While beneficiaries do not have a specific inheritance tax, that does not mean that estates are entirely tax-free. When someone passes away, their estate may still be subject to various taxes, such as probate fees, which are levied on the estate’s value on the date of death and subject to the calculation of the specific province or territory where the estate is located. Additionally, any assets that have appreciated in value since they were acquired may be subject to capital gains tax on the deceased’s final tax return or estate tax return.
Strategies for reducing or avoiding probate on the home
As the cost of living continues to rise in Canada, plenty of families focus on reducing probate fees for their estates. Let’s talk about probate: it’s the legal process of confirming a will’s validity. Even with a will, probate is often necessary to make sure everything is legally binding and to deal with certain assets, such as real estate or investments. Without a will, probate becomes even more important as provincial laws decide who handles your estate and how assets are divided. Probate helps ensure the deceased’s wishes are honoured and can prevent family disputes.
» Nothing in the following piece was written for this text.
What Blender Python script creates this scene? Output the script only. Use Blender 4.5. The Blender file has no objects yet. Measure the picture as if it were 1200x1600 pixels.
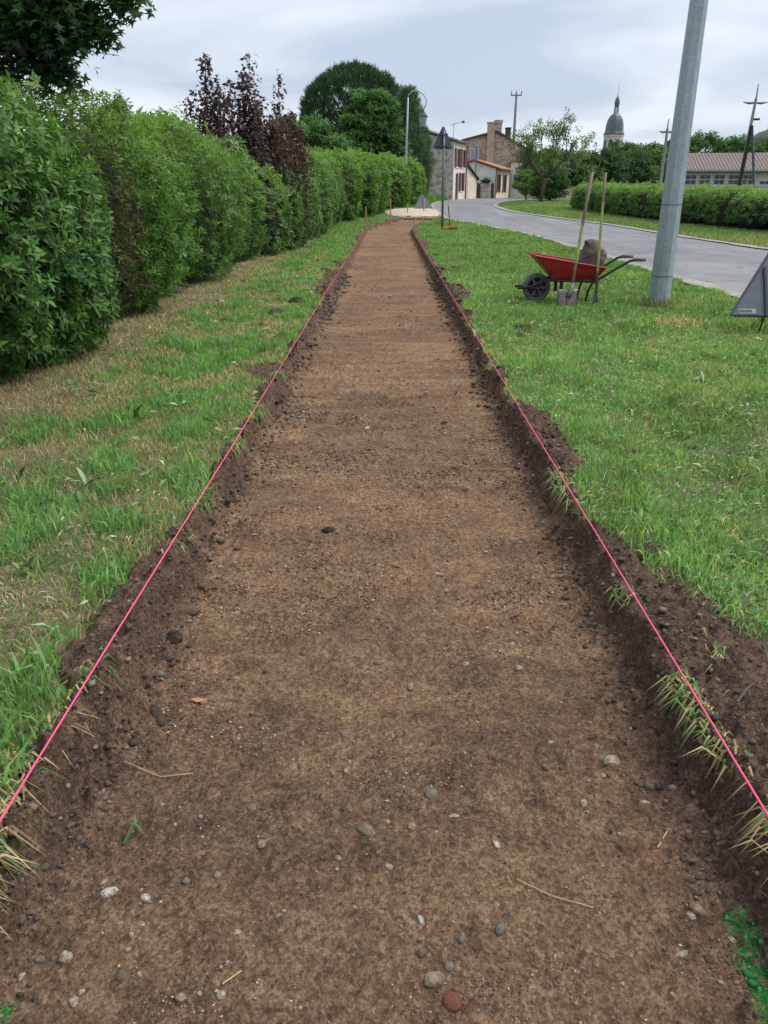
import bpy, bmesh, math, random
import numpy as np
from mathutils import Vector, Matrix

R = math.radians
scene = bpy.context.scene
col = scene.collection

# ------------------------------------------------------------------ camera, sky, sun, exposure
EYE = 1.25
cam_d = bpy.data.cameras.new('camera')
cam_d.sensor_fit = 'VERTICAL'; cam_d.sensor_height = 36.0; cam_d.lens = 27.0
cam_d.clip_start = 0.05; cam_d.clip_end = 5000
cam = bpy.data.objects.new('camera', cam_d); col.objects.link(cam)
cam.location = (0, 0, EYE); cam.rotation_euler = (R(90 - 22.7), 0, R(0.31))
scene.camera = cam
PITCH, YAW, FPX = R(22.7), R(0.31), 1200.0

SUN_EL, SUN_AZ = R(56), R(75)          # azimuth from +Y towards +X
world = bpy.data.worlds.new('World'); scene.world = world; world.use_nodes = True
wn, wl = world.node_tree.nodes, world.node_tree.links
wn.clear()
w_out = wn.new('ShaderNodeOutputWorld'); w_bg = wn.new('ShaderNodeBackground')
w_bg.inputs['Strength'].default_value = 0.1
w_sky = wn.new('ShaderNodeTexSky'); w_sky.sky_type = 'NISHITA'; w_sky.sun_disc = False
w_sky.sun_elevation = SUN_EL; w_sky.sun_rotation = SUN_AZ
w_sky.air_density = 1.2; w_sky.dust_density = 2.0
tc = wn.new('ShaderNodeTexCoord'); sep = wn.new('ShaderNodeSeparateXYZ'); wl.new(tc.outputs['Generated'], sep.inputs[0])
def wmath(op, a, b=None):
    n = wn.new('ShaderNodeMath'); n.operation = op
    for i, v in enumerate((a, b)):
        if v is None: continue
        if isinstance(v, (int, float)): n.inputs[i].default_value = v
        else: wl.new(v, n.inputs[i])
    return n.outputs[0]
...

With the fees associated with probate calculated on the total market value of an estate’s assets on the date of death, families are left facing significant financial burdens when it comes time to settle the affairs of a loved one. As a result, parents seek ways to minimize these costs and ensure that more of their hard-earned assets are passed on to their beneficiaries rather than being eaten up by probate fees. Let’s review the strategies for our most significant asset—the house—together, Mary.
Joint ownership: In a previous article I wrote for MoneySense, I discussed the concept of joint tenancy and how it can help parents reduce probate taxes when transferring property ownership. By having the property in joint tenancy with their children, parents can potentially avoid probate and decrease the tax owed upon their passing. However, it’s crucial to note that transferring ownership of a house while the parents are still living can have its own tax implications. While it may help reduce probate, there are other factors to consider, such as capital gains tax for the child and potential changes and needs in the parents’ financial situation in the future. Before making any decisions regarding joint ownership of a house, it’s recommended to consult with a tax professional or financial advisor to fully understand the implications and ensure that it aligns with your overall financial goals and plans.
Bare trusts: A bare trust is a legal arrangement where a trustee holds property or assets on behalf of a beneficiary, who has the absolute right to the property. A bare trust could be used for a home by transferring ownership of the property into the trust while still living, helping to avoid the need for probate upon the home owner’s death, as the property technically no longer belongs to them but to the trust. As a result, the property would not be considered part of the home owner’s estate and would not have to go through the probate process. Therefore, streamlining the property transfer to the beneficiary could potentially save time and money. This is a more complicated strategy, and it is essential to consult with a lawyer to ensure that a bare trust is set up correctly and aligns with your estate planning goals and the Canada Revenue Agency’s requirements.
Transfer complete ownership: Transferring the parents’ home into a kid’s name can have both pros and cons, Mary. On the positive side, it can help avoid the lengthy and costly probate process after the parents pass away. It means the house has already been transferred to the child prior to the parents’ death without the need for court approval. However, there are also potential downsides to consider. One major con is the capital gains implications for the child versus the parent. If the child eventually sells the house, they may be subject to capital gains tax on the increased value of the property since it was transferred to them. This could result in a significant tax bill that the parents may not have had to pay if they had retained ownership, as the home would have been their principal residence and not subject to capital gains tax. It is important to weigh these factors carefully before deciding to transfer ownership of a home, especially with the federal government’s proposed change to the capital gains inclusion rate, which will increase from 50% to 66.7% on gains exceeding $250,000 in any one year. While this may seem more beneficial than paying the provincial probate tax, it could potentially result in a higher overall tax burden for the child, especially if they already have their own significant assets with large capital gains.
Do nothing: It may be more beneficial to not change the ownership of a home for a parent and to pay probate upon death, for several reasons. By maintaining ownership of their home, the parent retains control and security over their living situation. For example, if the child experiences marital issues or bankruptcy, the home could be subject to their spouse’s or even creditors’ claims. By maintaining home ownership, the parent can better protect their asset and ensure their living situation remains stable and secure. It is important to consider the potential consequences carefully and weigh the risks before making decisions regarding home ownership transfer.
The bottom line
As you can see, Mary, transferring ownership of a house while parents are still living can have a significant impact on probate tax, but it’s crucial to consider all the ramifications before making a decision. Consult with a lawyer, tax professional or financial advisor to fully understand the implications and ensure it aligns with your overall financial goals and plans. Whether you choose joint ownership, a bare trust, complete ownership transfer or to do nothing, it’s essential to make an informed decision that best suits your family’s needs. Remember, careful planning now can help protect assets and ensure a smooth transfer to beneficiaries in the future.